The climate crisis is putting private jet users on the defensive

Sky News visited a private jet conference in London to speak to those who use the highly polluting form of transport.

On London’s Park Lane there is a private jet showroom.

You can relax in a section of the cabin taken from an executive airliner, complete with cocoa-cream leather sofas and the plushest of swivel armchairs.

Steve Varsano, founder of The Jet Business, runs me through my brand options if I have an appetite for luxury and at least £10m to spare: the Citation, Gulfstream or Embraer. But he disputes my description.

“I’m allergic to the word luxury because I think corporate aircraft are a business tool. It’s a time machine. 70% of all the passengers that occupy corporate jets are middle management. So it’s really a utility. It’s transportation.”

This week, in the hotel right next door, hundreds of people are gathering to get more money into this exclusive world and more people flying on private jets.

Steve Varsano speaks to Sky’s Tom Heap

The two-day event is called Corporate Jet Investor 2024 and they invited the Sky News Climate Show to join them.

It is unusual and fascinating to be among hundreds of people who want more of us to step aboard a highly polluting form of transport.

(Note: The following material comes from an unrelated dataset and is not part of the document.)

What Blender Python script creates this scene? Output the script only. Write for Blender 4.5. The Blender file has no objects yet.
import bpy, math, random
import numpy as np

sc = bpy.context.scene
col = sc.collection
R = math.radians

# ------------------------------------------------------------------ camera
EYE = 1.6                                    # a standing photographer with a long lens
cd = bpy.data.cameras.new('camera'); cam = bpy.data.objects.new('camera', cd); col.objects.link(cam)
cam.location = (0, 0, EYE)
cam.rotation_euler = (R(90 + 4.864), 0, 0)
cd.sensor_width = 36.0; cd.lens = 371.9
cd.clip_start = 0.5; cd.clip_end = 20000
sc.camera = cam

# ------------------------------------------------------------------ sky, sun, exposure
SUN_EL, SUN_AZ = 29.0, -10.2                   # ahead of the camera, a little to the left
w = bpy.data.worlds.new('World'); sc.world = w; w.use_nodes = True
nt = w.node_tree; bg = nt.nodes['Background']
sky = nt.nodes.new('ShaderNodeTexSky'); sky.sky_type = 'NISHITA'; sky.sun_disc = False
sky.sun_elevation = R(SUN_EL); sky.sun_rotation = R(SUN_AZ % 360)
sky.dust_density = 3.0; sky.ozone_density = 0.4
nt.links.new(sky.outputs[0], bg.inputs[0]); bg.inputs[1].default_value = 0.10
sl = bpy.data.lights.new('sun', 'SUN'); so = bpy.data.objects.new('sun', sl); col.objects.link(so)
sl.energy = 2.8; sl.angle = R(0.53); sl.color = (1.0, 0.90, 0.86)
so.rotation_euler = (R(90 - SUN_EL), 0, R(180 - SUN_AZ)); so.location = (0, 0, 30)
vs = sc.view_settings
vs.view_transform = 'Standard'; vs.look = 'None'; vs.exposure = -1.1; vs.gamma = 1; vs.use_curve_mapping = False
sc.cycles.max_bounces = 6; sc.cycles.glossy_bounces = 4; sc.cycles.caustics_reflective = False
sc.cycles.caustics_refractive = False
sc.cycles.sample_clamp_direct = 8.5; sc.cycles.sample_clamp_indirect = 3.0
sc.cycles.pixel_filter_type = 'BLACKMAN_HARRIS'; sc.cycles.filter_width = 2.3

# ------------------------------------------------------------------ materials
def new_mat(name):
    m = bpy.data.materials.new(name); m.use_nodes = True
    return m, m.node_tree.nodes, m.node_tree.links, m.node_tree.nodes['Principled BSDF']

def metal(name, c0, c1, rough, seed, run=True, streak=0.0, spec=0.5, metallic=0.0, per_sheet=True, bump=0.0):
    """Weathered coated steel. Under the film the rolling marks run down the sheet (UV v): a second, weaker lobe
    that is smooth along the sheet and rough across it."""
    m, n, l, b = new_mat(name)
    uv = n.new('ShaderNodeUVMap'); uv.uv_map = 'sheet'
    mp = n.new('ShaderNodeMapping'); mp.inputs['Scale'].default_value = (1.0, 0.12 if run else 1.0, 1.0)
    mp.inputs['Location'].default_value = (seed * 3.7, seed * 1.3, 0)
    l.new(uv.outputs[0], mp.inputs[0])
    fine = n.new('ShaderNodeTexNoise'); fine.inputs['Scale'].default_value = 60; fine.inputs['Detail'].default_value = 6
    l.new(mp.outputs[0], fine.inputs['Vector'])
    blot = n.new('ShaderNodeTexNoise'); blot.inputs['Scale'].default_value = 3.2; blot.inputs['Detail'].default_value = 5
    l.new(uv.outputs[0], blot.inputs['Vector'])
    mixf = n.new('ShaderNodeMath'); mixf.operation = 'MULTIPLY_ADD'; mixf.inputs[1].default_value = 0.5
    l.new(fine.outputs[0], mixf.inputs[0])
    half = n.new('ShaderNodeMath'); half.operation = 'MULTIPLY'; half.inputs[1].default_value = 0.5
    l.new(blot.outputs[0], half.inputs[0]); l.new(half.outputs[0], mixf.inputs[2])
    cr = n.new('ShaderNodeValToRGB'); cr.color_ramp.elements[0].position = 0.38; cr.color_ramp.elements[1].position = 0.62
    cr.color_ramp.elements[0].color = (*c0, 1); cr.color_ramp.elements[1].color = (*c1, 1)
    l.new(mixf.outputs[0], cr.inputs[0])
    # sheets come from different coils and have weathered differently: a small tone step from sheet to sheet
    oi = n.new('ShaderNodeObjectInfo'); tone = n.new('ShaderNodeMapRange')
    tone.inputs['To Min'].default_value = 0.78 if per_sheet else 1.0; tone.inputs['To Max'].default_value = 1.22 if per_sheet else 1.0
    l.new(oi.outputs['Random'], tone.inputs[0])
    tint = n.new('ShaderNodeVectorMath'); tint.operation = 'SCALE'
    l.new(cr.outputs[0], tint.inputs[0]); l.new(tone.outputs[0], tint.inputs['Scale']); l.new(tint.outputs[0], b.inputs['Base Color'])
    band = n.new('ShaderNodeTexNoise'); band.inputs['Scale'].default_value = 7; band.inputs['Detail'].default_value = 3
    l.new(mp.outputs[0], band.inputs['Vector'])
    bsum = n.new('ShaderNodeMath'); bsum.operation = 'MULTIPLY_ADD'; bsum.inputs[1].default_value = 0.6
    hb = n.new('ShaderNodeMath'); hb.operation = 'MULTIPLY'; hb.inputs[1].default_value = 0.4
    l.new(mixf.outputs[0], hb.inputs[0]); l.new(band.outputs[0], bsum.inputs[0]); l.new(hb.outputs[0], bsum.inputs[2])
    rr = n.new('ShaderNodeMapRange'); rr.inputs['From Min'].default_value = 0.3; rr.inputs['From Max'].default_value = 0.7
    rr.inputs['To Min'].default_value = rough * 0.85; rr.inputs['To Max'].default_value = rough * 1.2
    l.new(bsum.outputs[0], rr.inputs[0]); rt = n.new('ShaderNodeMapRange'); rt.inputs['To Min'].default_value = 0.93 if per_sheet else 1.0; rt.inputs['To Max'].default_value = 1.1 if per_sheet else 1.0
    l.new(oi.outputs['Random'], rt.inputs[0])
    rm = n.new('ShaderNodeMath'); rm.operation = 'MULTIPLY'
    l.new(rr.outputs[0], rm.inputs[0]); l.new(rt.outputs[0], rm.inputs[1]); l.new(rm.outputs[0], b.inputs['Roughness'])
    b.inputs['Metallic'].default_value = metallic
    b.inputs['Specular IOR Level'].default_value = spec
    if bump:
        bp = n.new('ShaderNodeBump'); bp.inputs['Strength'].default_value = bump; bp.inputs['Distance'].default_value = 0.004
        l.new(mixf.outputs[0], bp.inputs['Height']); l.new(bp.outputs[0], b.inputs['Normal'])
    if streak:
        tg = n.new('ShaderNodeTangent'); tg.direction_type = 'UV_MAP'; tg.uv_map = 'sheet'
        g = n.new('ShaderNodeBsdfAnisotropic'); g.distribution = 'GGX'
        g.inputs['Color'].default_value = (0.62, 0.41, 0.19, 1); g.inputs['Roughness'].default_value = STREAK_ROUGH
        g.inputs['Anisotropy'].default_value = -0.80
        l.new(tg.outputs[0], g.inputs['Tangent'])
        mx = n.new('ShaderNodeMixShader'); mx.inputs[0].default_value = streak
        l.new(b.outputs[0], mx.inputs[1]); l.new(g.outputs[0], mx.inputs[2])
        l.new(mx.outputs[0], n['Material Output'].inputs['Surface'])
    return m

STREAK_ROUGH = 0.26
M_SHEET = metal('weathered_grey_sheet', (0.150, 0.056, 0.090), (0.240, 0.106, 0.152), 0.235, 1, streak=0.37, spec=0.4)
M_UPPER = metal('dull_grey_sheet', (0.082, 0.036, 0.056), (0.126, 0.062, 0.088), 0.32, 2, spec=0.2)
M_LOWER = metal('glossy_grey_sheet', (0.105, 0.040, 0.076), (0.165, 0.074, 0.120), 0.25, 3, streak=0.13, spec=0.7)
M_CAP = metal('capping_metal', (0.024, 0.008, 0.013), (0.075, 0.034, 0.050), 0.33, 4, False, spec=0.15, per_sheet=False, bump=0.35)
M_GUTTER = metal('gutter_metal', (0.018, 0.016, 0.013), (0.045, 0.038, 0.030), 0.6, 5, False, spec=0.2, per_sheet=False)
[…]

For every passenger mile, on average, taking a private jet results in 10-14 times the greenhouse gas emissions than a scheduled commercial flight.

“Apart from being an astronaut going up in a rocket, there is no way for one person’s action to create so much carbon so quickly,” says Todd Smith, former pilot and founder of Safe Landing which campaigns for greener flying, a just transition for aviation workers and a ban on private jets.

“Private jet use represents the pinnacle of injustice, given that flying is the fastest way to fry the planet.”

It’s this combination of emissions and exclusivity which makes private jet passengers a very popular target. Anyone who steps aboard – Rishi Sunak, King Charles, Bill Gates, Taylor Swift – stands accused of climate crimes and, if they’ve ever uttered a syllable of concern about global warming, hypocrisy too.

But how big is the sector? There are an estimated 22,000 private jets in the world, with 70% of those being in America. In Europe, the UK is the biggest player. The total number of jets has more than doubled since the year 2000.

Every man and woman I spoke to at the conference said they cared about climate change and they have got a plan to reach net zero by 2050.

Their justification rests on three main pillars. Private jets are an essential tool for cash-rich but time-poor business leaders.

Their sector emits just 2% of aviation’s total greenhouse gases (itself 2% of total man-made carbon emissions) so it is being disproportionately vilified.

They are leading the way in using more climate-friendly technologies like Sustainable Aviation Fuels derived from plants, waste materials or even hydrogen.

The problem with sustainable aircraft fuel is that it only exists in tiny amounts compared to the demand from aeroplanes, and all attempts to scale it up are problematic.